→ EXERCISE DATA

-.-.-

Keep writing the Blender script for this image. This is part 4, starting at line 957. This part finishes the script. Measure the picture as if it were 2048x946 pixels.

-.-.-

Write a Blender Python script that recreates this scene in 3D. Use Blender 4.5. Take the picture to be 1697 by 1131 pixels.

-.-.-

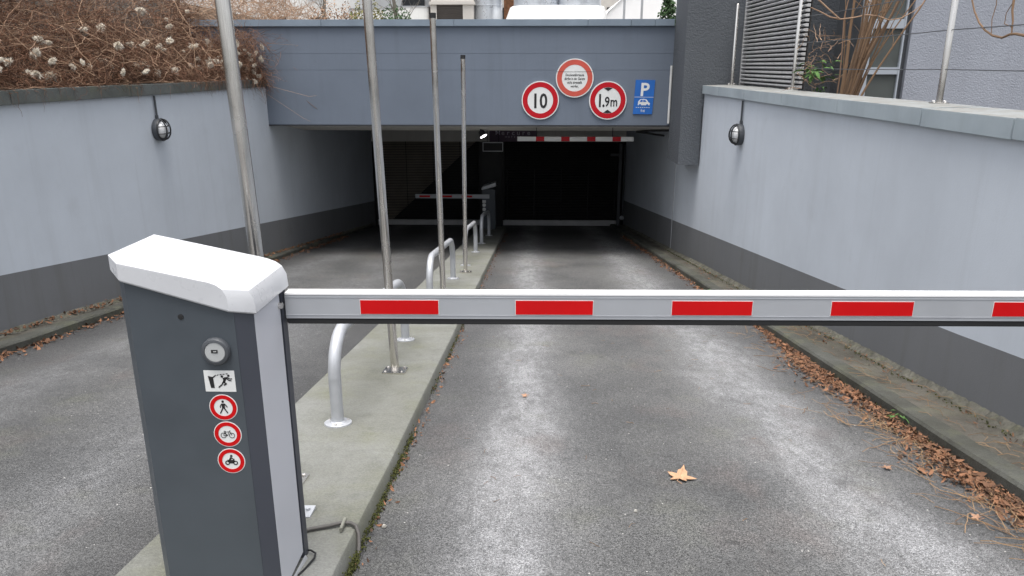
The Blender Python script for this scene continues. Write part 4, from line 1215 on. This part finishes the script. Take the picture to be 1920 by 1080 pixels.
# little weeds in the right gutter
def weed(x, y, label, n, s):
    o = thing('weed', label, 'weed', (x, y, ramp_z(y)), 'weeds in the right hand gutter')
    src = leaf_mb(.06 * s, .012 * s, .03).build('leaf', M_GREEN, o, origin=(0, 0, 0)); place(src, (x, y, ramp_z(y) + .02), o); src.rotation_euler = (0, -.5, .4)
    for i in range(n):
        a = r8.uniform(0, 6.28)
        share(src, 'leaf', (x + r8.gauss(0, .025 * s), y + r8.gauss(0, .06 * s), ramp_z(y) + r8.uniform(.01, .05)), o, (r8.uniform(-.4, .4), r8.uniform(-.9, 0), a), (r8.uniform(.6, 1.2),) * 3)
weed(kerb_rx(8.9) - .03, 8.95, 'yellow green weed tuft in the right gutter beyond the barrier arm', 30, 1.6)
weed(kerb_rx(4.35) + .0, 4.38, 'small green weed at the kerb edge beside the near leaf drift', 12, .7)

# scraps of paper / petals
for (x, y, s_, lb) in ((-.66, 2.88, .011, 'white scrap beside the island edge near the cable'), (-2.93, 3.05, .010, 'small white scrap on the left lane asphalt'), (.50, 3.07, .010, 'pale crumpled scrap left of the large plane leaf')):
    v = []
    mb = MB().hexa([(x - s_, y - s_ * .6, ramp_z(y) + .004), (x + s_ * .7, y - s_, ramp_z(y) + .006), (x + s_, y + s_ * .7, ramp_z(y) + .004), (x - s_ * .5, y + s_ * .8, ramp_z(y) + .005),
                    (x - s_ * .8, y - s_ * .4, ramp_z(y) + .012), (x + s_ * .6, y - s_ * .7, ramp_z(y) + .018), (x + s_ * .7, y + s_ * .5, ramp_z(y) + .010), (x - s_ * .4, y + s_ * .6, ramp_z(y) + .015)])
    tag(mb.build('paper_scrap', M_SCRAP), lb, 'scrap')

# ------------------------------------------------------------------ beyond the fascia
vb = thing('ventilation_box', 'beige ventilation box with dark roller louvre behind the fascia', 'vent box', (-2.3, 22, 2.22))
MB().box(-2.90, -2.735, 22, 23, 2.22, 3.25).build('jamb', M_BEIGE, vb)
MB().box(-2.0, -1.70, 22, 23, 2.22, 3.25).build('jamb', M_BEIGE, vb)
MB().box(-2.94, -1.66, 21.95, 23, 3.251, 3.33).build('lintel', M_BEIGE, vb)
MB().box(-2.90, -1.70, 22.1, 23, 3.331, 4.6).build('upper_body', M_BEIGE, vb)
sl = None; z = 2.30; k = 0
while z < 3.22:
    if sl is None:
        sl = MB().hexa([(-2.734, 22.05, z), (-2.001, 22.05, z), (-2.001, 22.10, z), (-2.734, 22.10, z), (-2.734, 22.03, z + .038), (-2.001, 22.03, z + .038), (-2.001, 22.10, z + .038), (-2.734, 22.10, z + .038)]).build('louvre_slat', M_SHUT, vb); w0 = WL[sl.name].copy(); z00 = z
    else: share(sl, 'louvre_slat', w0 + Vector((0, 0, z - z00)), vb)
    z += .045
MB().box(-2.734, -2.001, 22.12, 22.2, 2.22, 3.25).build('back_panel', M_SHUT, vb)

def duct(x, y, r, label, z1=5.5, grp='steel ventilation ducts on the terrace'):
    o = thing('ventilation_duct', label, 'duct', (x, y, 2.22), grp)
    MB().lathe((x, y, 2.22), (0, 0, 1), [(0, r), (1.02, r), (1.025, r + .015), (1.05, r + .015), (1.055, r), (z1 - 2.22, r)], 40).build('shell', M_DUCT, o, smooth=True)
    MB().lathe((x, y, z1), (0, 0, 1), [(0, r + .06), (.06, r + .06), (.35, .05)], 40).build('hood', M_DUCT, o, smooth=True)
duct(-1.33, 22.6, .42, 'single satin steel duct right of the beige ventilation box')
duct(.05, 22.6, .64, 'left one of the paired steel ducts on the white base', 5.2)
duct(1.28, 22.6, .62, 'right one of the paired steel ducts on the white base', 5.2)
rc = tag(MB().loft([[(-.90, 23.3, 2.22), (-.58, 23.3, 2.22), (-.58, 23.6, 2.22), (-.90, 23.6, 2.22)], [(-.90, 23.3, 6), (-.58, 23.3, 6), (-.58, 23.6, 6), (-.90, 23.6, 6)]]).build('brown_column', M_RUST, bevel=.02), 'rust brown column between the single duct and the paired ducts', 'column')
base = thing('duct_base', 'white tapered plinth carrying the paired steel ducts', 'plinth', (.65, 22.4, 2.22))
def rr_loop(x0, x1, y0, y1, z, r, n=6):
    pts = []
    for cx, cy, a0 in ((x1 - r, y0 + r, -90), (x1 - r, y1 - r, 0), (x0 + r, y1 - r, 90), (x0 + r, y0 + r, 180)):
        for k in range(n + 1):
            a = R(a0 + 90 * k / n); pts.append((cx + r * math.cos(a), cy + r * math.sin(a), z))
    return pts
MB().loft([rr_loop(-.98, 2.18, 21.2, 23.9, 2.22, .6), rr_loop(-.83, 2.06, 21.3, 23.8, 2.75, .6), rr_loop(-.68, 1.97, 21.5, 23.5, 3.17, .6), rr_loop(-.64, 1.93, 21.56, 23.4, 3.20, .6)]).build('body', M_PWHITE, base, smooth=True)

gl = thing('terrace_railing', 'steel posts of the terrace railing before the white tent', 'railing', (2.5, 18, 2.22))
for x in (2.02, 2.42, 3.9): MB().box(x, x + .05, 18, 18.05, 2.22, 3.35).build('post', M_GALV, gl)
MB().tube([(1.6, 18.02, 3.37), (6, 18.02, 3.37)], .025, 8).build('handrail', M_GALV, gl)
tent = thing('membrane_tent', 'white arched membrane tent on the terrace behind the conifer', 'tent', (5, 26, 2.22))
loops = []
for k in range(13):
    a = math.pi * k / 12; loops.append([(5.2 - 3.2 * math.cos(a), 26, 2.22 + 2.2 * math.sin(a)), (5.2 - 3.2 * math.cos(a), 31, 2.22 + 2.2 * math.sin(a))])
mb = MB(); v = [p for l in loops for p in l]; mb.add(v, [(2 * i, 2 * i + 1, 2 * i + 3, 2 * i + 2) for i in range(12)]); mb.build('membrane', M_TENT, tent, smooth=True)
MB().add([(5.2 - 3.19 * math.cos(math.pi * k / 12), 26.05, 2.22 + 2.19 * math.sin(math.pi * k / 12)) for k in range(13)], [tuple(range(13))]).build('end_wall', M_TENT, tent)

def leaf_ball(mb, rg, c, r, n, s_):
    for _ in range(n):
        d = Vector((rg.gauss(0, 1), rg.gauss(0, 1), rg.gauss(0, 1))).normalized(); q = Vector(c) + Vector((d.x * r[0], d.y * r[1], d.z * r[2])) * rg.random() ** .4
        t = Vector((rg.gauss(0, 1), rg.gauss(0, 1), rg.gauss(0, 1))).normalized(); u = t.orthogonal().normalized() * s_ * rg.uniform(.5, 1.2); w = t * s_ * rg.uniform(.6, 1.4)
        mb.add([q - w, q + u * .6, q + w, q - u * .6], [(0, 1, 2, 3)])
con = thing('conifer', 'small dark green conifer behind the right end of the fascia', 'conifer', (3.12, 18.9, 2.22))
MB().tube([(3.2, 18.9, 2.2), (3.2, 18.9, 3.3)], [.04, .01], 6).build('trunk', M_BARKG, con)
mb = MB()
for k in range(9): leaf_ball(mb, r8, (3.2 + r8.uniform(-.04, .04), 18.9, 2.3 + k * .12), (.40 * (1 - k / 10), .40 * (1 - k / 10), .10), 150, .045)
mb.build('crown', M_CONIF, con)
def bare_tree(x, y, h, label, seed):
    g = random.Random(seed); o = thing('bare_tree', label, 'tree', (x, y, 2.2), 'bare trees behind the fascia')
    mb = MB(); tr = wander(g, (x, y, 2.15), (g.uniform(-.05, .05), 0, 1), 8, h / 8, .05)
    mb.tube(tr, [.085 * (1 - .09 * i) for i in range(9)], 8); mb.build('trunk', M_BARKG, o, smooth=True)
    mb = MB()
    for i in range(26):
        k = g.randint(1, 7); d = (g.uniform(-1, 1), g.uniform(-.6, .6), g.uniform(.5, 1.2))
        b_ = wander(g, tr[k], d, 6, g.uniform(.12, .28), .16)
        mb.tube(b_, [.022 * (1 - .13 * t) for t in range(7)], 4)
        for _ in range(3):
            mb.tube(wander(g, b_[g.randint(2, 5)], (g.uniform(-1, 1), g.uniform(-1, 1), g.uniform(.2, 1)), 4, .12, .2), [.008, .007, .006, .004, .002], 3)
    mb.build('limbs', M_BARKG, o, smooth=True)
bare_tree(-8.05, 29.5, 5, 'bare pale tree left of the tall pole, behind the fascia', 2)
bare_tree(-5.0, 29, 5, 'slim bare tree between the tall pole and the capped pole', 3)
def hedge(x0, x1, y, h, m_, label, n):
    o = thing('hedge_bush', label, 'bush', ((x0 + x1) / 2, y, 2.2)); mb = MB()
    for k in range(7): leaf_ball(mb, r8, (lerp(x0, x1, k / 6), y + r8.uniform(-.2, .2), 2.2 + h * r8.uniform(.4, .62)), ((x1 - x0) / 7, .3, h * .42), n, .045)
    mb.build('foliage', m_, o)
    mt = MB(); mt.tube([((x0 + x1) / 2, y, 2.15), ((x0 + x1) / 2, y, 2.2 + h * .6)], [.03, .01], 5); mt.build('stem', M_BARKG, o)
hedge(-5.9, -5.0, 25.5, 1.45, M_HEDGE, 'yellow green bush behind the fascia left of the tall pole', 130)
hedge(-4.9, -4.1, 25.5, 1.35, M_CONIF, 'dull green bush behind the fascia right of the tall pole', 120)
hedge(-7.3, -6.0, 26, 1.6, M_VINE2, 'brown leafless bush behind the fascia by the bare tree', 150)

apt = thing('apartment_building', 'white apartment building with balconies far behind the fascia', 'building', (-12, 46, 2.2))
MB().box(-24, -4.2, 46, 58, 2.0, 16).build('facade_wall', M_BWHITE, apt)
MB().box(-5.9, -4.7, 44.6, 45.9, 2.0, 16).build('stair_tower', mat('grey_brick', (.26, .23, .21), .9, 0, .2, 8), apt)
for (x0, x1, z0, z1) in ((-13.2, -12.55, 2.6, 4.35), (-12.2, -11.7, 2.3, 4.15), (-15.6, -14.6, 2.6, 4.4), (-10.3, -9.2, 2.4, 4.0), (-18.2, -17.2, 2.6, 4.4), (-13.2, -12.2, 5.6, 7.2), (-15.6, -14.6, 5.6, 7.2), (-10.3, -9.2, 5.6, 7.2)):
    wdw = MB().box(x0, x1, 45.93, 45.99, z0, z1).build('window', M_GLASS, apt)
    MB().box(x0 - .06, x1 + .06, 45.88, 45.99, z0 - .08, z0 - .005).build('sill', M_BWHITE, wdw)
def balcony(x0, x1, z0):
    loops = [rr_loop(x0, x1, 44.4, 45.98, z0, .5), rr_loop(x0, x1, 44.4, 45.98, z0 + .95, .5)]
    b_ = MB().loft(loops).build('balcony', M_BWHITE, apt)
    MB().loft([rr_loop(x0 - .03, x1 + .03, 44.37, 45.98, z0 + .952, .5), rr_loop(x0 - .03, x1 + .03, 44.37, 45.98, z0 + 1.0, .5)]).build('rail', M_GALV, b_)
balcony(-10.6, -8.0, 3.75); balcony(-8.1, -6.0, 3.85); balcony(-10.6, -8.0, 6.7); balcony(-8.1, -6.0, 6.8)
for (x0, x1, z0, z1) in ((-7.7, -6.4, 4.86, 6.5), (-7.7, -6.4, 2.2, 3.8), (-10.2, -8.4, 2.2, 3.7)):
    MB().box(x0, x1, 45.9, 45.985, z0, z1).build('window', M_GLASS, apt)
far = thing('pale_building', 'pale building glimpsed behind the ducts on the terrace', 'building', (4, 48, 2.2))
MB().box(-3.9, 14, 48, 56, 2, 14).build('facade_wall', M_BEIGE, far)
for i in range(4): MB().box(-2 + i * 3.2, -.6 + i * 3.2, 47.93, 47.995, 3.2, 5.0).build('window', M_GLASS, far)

-.-.-

→ EXERCISE TASK
Beginning with the line containing "The Blender Python" and ending with the line containing "tag(mb.build('paper_scrap', M_SCRAP), lb, 'scrap')", extract those lines exactly from the listing above, and only those.

→ SOLUTION TO THE PROBLEM
The Blender Python script for this scene continues. Write part 4, from line 1215 on. This part finishes the script. Take the picture to be 1920 by 1080 pixels.
# little weeds in the right gutter
def weed(x, y, label, n, s):
    o = thing('weed', label, 'weed', (x, y, ramp_z(y)), 'weeds in the right hand gutter')
    src = leaf_mb(.06 * s, .012 * s, .03).build('leaf', M_GREEN, o, origin=(0, 0, 0)); place(src, (x, y, ramp_z(y) + .02), o); src.rotation_euler = (0, -.5, .4)
    for i in range(n):
        a = r8.uniform(0, 6.28)
        share(src, 'leaf', (x + r8.gauss(0, .025 * s), y + r8.gauss(0, .06 * s), ramp_z(y) + r8.uniform(.01, .05)), o, (r8.uniform(-.4, .4), r8.uniform(-.9, 0), a), (r8.uniform(.6, 1.2),) * 3)
weed(kerb_rx(8.9) - .03, 8.95, 'yellow green weed tuft in the right gutter beyond the barrier arm', 30, 1.6)
weed(kerb_rx(4.35) + .0, 4.38, 'small green weed at the kerb edge beside the near leaf drift', 12, .7)

# scraps of paper / petals
for (x, y, s_, lb) in ((-.66, 2.88, .011, 'white scrap beside the island edge near the cable'), (-2.93, 3.05, .010, 'small white scrap on the left lane asphalt'), (.50, 3.07, .010, 'pale crumpled scrap left of the large plane leaf')):
    v = []
    mb = MB().hexa([(x - s_, y - s_ * .6, ramp_z(y) + .004), (x + s_ * .7, y - s_, ramp_z(y) + .006), (x + s_, y + s_ * .7, ramp_z(y) + .004), (x - s_ * .5, y + s_ * .8, ramp_z(y) + .005),
                    (x - s_ * .8, y - s_ * .4, ramp_z(y) + .012), (x + s_ * .6, y - s_ * .7, ramp_z(y) + .018), (x + s_ * .7, y + s_ * .5, ramp_z(y) + .010), (x - s_ * .4, y + s_ * .6, ramp_z(y) + .015)])
    tag(mb.build('paper_scrap', M_SCRAP), lb, 'scrap')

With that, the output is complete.